I had worked with Rails in 2006, then taken a break from it, then came back to it. I just worked on a very big Rails project in 2011. One thing that surprised me was how little code I had to write. All of the functionality that we needed was in a gem, and we only had to write a few lines of code to customize the operation of each gem. Need to integrate events with a map? There is a gem for that. Need to add slugs to all articles and have them become the id that appears in the URL? There is for a gem for that. I would write maybe 10 or 20 lines of code for each gem, telling it how to interact with our application.

To be productive at Rails, you have to know what gems are out there. You need to keep up with the gems, because they really are central to the productivity boost you can get from Rails. There is a gem for almost any bit of functionality you need, you only have to know which gems are good. If you find yourself writing large amounts of custom code in Rails, then either you are truly tackling a novel problem that no one has ever dealt with before, or you are simply unaware of the gem that you should be using.

Your comments comparing Rails and Drupal surprises me. I feel like you are writing without realizing how Rails development is done.




> Your comments comparing Rails and Drupal surprises me. I feel like you are writing without realizing how Rails development is done.

First, no offense taken.

Next, I do have a fair amount of experience developing in Rails (it's my go-to hobby framework and I MUCH prefer developing in it to Drupal as I thought I imparted in my original comment) and yes, there are gems that get you most of the way there with some of the tasks I described, but our site builders (read: non-developers) are unfamiliar with the command line, could not generally install gems without intervention from developers and, if necessary, could not extend them without developer intervention. That is what I'm trying to describe.

With Drupal, people who interact only with a web browser can install rich components from a library of modules developed by others with integration with the Content Types (basically the equivalent of Rails Models in Drupal) with zero development.

Looking back at my original comment, arguably my time estimates for development were exaggerated to some extent and could be shortened with the use of gems, but the fact remains there is, at current, no way for users, through only a web browser, to enable that kind of rich functionality in Rails. That was the point I was trying to get across.

You don't have to write much code but you still have to write code. This makes it a non-starter for a particular class of user.

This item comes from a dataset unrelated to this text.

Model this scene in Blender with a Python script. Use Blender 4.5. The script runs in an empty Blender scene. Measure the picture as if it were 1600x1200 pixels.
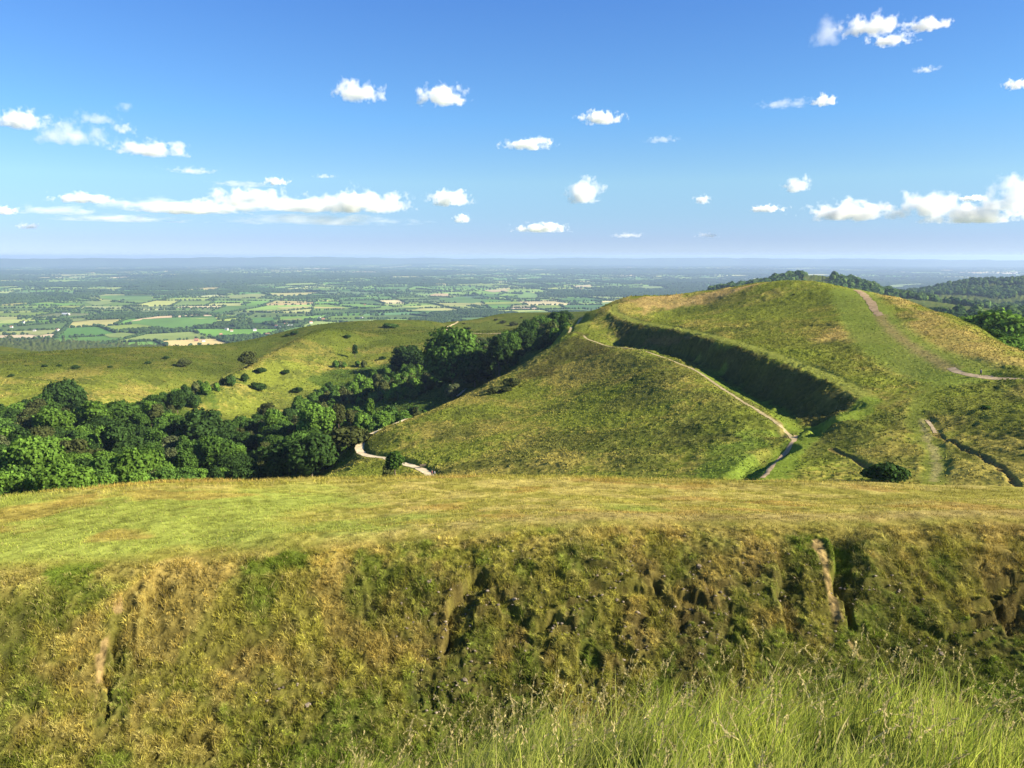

"To be productive at Rails, you have to know what gems are out there. You need to keep up with the gems, because they really are central to the productivity boost you can get from Rails. There is a gem for almost any bit of functionality you need, you only have to know which gems are good. If you find yourself writing large amounts of custom code in Rails, then either you are truly tackling a novel problem that no one has ever dealt with before, or you are simply unaware of the gem that you should be using."

This made me smile:

:%s/Rails/Drupal/g

:%s/gem/module/g

"To be productive at Drupal, you have to know what modules are out there. You need to keep up with the modules, because they really are central to the productivity boost you can get from Drupal. There is a module for almost any bit of functionality you need, you only have to know which modules are good. If you find yourself writing large amounts of custom code in Drupal, then either you are truly tackling a novel problem that no one has ever dealt with before, or you are simply unaware of the module that you should be using."


  > If you find yourself writing large amounts of custom 
  > code in Rails, then either you are truly tackling a 
  > novel problem that no one has ever dealt with before,
  > or you are simply unaware of the gem that you should
  > be using.
Sounds like Perl - or any other mature language, though I have never seen one with that many libraries for anything I could think about.

The language that has the libraries I need is always the one I end up using.